_Task to carry out_. Transcribe the material in full, exactly as written.

_Provided records_.
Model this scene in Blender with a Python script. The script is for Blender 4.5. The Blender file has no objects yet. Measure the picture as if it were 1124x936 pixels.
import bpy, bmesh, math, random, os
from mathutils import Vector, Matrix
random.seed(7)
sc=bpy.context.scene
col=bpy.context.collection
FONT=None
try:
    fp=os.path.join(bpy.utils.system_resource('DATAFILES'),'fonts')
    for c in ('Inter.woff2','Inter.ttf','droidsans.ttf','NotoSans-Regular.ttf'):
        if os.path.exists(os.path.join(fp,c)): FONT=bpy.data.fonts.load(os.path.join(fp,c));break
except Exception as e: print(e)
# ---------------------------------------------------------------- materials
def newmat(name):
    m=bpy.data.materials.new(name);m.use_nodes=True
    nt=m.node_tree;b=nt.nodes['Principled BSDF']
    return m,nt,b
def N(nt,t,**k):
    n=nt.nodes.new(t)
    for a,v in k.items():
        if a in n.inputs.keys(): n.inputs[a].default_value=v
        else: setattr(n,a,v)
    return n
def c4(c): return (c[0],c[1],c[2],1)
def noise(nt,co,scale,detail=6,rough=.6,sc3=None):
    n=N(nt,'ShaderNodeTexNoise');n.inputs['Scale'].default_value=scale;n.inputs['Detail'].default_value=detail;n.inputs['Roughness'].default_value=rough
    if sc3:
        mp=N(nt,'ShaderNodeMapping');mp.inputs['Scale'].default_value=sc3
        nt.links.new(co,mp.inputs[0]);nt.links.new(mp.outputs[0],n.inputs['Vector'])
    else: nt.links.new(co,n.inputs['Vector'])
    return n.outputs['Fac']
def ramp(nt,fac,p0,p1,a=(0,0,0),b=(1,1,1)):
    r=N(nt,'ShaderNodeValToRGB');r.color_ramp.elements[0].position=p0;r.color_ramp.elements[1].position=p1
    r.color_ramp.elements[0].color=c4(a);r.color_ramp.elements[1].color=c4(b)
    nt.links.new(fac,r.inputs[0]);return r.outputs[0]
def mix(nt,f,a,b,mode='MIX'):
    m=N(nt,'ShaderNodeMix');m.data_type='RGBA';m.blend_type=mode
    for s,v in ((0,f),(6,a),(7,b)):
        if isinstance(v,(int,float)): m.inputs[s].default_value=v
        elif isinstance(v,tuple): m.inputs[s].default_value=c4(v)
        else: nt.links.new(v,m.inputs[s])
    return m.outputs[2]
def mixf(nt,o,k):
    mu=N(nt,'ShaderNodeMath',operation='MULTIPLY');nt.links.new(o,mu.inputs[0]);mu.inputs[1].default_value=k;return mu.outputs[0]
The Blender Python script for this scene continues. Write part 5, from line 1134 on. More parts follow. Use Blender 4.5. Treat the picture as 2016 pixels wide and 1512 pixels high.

_Task output_.
Model this scene in Blender with a Python script. The script is for Blender 4.5. The Blender file has no objects yet. Measure the picture as if it were 1124x936 pixels.
import bpy, bmesh, math, random, os
from mathutils import Vector, Matrix
random.seed(7)
sc=bpy.context.scene
col=bpy.context.collection
FONT=None
try:
    fp=os.path.join(bpy.utils.system_resource('DATAFILES'),'fonts')
    for c in ('Inter.woff2','Inter.ttf','droidsans.ttf','NotoSans-Regular.ttf'):
        if os.path.exists(os.path.join(fp,c)): FONT=bpy.data.fonts.load(os.path.join(fp,c));break
except Exception as e: print(e)
# ---------------------------------------------------------------- materials
def newmat(name):
    m=bpy.data.materials.new(name);m.use_nodes=True
    nt=m.node_tree;b=nt.nodes['Principled BSDF']
    return m,nt,b
def N(nt,t,**k):
    n=nt.nodes.new(t)
    for a,v in k.items():
        if a in n.inputs.keys(): n.inputs[a].default_value=v
        else: setattr(n,a,v)
    return n
def c4(c): return (c[0],c[1],c[2],1)
def noise(nt,co,scale,detail=6,rough=.6,sc3=None):
    n=N(nt,'ShaderNodeTexNoise');n.inputs['Scale'].default_value=scale;n.inputs['Detail'].default_value=detail;n.inputs['Roughness'].default_value=rough
    if sc3:
        mp=N(nt,'ShaderNodeMapping');mp.inputs['Scale'].default_value=sc3
        nt.links.new(co,mp.inputs[0]);nt.links.new(mp.outputs[0],n.inputs['Vector'])
    else: nt.links.new(co,n.inputs['Vector'])
    return n.outputs['Fac']
def ramp(nt,fac,p0,p1,a=(0,0,0),b=(1,1,1)):
    r=N(nt,'ShaderNodeValToRGB');r.color_ramp.elements[0].position=p0;r.color_ramp.elements[1].position=p1
    r.color_ramp.elements[0].color=c4(a);r.color_ramp.elements[1].color=c4(b)
    nt.links.new(fac,r.inputs[0]);return r.outputs[0]
def mix(nt,f,a,b,mode='MIX'):
    m=N(nt,'ShaderNodeMix');m.data_type='RGBA';m.blend_type=mode
    for s,v in ((0,f),(6,a),(7,b)):
        if isinstance(v,(int,float)): m.inputs[s].default_value=v
        elif isinstance(v,tuple): m.inputs[s].default_value=c4(v)
        else: nt.links.new(v,m.inputs[s])
    return m.outputs[2]
def mixf(nt,o,k):
    mu=N(nt,'ShaderNodeMath',operation='MULTIPLY');nt.links.new(o,mu.inputs[0]);mu.inputs[1].default_value=k;return mu.outputs[0]
The Blender Python script for this scene continues. Write part 5, from line 1134 on. More parts follow. Use Blender 4.5. Treat the picture as 2016 pixels wide and 1512 pixels high.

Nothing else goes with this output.